§ Source records:
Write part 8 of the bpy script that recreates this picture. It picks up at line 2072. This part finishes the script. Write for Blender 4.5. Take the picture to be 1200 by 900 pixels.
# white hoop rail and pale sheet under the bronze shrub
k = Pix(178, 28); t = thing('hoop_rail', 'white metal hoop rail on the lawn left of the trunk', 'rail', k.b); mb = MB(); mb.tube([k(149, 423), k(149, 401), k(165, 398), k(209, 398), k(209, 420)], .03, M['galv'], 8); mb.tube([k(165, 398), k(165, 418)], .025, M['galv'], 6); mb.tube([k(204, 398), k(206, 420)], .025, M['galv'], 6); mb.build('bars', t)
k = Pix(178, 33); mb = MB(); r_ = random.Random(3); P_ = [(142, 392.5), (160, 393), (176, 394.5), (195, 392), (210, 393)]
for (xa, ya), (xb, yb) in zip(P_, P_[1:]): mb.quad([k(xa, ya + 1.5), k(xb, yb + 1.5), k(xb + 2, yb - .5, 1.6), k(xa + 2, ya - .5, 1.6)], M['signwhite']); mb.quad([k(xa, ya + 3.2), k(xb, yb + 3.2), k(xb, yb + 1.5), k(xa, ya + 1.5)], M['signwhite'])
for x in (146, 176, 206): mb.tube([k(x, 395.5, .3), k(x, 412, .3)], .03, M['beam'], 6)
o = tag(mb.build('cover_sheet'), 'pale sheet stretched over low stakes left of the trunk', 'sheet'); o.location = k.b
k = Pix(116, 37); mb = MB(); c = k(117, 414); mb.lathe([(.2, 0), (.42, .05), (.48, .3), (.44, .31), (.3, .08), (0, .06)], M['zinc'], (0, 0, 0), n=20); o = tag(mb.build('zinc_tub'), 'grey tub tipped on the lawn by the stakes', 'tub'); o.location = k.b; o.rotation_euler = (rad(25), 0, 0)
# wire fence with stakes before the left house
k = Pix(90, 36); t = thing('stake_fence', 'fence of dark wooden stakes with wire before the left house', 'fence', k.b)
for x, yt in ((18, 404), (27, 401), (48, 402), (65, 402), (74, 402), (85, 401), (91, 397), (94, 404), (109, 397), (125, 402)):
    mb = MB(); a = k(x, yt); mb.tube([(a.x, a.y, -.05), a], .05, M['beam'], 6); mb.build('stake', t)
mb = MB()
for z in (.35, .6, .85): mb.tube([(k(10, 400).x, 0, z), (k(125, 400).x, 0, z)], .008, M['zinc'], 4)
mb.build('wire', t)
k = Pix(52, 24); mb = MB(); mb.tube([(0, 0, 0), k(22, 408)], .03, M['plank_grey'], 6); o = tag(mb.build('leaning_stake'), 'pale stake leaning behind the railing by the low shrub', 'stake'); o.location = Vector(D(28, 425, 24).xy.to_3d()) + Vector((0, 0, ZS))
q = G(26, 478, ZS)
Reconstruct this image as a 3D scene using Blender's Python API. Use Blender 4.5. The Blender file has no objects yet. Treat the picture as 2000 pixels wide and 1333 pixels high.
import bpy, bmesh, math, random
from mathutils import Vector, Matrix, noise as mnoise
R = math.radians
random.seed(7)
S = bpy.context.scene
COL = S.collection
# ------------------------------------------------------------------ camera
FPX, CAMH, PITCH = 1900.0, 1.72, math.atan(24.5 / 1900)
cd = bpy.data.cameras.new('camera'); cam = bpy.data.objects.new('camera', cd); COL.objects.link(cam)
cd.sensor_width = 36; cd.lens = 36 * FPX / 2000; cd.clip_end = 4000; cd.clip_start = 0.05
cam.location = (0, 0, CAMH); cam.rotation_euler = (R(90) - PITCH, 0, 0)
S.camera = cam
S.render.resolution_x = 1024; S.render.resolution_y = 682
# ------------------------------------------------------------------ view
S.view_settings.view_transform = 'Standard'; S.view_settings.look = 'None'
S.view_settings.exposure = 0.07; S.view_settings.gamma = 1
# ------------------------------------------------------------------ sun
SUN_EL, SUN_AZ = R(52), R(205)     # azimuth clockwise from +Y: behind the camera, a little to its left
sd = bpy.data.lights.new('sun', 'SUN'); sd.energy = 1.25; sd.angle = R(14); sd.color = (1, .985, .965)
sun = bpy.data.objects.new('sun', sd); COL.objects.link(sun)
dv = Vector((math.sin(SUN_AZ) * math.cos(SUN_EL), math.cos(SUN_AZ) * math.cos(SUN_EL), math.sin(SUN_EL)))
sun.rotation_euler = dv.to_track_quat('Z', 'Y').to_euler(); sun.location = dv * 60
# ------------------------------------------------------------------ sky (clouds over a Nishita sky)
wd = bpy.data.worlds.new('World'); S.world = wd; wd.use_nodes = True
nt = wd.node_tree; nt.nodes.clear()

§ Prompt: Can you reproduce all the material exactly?

§ Result of the exercise:
Write part 8 of the bpy script that recreates this picture. It picks up at line 2072. This part finishes the script. Write for Blender 4.5. Take the picture to be 1200 by 900 pixels.
# white hoop rail and pale sheet under the bronze shrub
k = Pix(178, 28); t = thing('hoop_rail', 'white metal hoop rail on the lawn left of the trunk', 'rail', k.b); mb = MB(); mb.tube([k(149, 423), k(149, 401), k(165, 398), k(209, 398), k(209, 420)], .03, M['galv'], 8); mb.tube([k(165, 398), k(165, 418)], .025, M['galv'], 6); mb.tube([k(204, 398), k(206, 420)], .025, M['galv'], 6); mb.build('bars', t)
k = Pix(178, 33); mb = MB(); r_ = random.Random(3); P_ = [(142, 392.5), (160, 393), (176, 394.5), (195, 392), (210, 393)]
for (xa, ya), (xb, yb) in zip(P_, P_[1:]): mb.quad([k(xa, ya + 1.5), k(xb, yb + 1.5), k(xb + 2, yb - .5, 1.6), k(xa + 2, ya - .5, 1.6)], M['signwhite']); mb.quad([k(xa, ya + 3.2), k(xb, yb + 3.2), k(xb, yb + 1.5), k(xa, ya + 1.5)], M['signwhite'])
for x in (146, 176, 206): mb.tube([k(x, 395.5, .3), k(x, 412, .3)], .03, M['beam'], 6)
o = tag(mb.build('cover_sheet'), 'pale sheet stretched over low stakes left of the trunk', 'sheet'); o.location = k.b
k = Pix(116, 37); mb = MB(); c = k(117, 414); mb.lathe([(.2, 0), (.42, .05), (.48, .3), (.44, .31), (.3, .08), (0, .06)], M['zinc'], (0, 0, 0), n=20); o = tag(mb.build('zinc_tub'), 'grey tub tipped on the lawn by the stakes', 'tub'); o.location = k.b; o.rotation_euler = (rad(25), 0, 0)
# wire fence with stakes before the left house
k = Pix(90, 36); t = thing('stake_fence', 'fence of dark wooden stakes with wire before the left house', 'fence', k.b)
for x, yt in ((18, 404), (27, 401), (48, 402), (65, 402), (74, 402), (85, 401), (91, 397), (94, 404), (109, 397), (125, 402)):
    mb = MB(); a = k(x, yt); mb.tube([(a.x, a.y, -.05), a], .05, M['beam'], 6); mb.build('stake', t)
mb = MB()
for z in (.35, .6, .85): mb.tube([(k(10, 400).x, 0, z), (k(125, 400).x, 0, z)], .008, M['zinc'], 4)
mb.build('wire', t)
k = Pix(52, 24); mb = MB(); mb.tube([(0, 0, 0), k(22, 408)], .03, M['plank_grey'], 6); o = tag(mb.build('leaning_stake'), 'pale stake leaning behind the railing by the low shrub', 'stake'); o.location = Vector(D(28, 425, 24).xy.to_3d()) + Vector((0, 0, ZS))
q = G(26, 478, ZS)
Reconstruct this image as a 3D scene using Blender's Python API. Use Blender 4.5. The Blender file has no objects yet. Treat the picture as 2000 pixels wide and 1333 pixels high.
import bpy, bmesh, math, random
from mathutils import Vector, Matrix, noise as mnoise
R = math.radians
random.seed(7)
S = bpy.context.scene
COL = S.collection
# ------------------------------------------------------------------ camera
FPX, CAMH, PITCH = 1900.0, 1.72, math.atan(24.5 / 1900)
cd = bpy.data.cameras.new('camera'); cam = bpy.data.objects.new('camera', cd); COL.objects.link(cam)
cd.sensor_width = 36; cd.lens = 36 * FPX / 2000; cd.clip_end = 4000; cd.clip_start = 0.05
cam.location = (0, 0, CAMH); cam.rotation_euler = (R(90) - PITCH, 0, 0)
S.camera = cam
S.render.resolution_x = 1024; S.render.resolution_y = 682
# ------------------------------------------------------------------ view
S.view_settings.view_transform = 'Standard'; S.view_settings.look = 'None'
S.view_settings.exposure = 0.07; S.view_settings.gamma = 1
# ------------------------------------------------------------------ sun
SUN_EL, SUN_AZ = R(52), R(205)     # azimuth clockwise from +Y: behind the camera, a little to its left
sd = bpy.data.lights.new('sun', 'SUN'); sd.energy = 1.25; sd.angle = R(14); sd.color = (1, .985, .965)
sun = bpy.data.objects.new('sun', sd); COL.objects.link(sun)
dv = Vector((math.sin(SUN_AZ) * math.cos(SUN_EL), math.cos(SUN_AZ) * math.cos(SUN_EL), math.sin(SUN_EL)))
sun.rotation_euler = dv.to_track_quat('Z', 'Y').to_euler(); sun.location = dv * 60
# ------------------------------------------------------------------ sky (clouds over a Nishita sky)
wd = bpy.data.worlds.new('World'); S.world = wd; wd.use_nodes = True
nt = wd.node_tree; nt.nodes.clear()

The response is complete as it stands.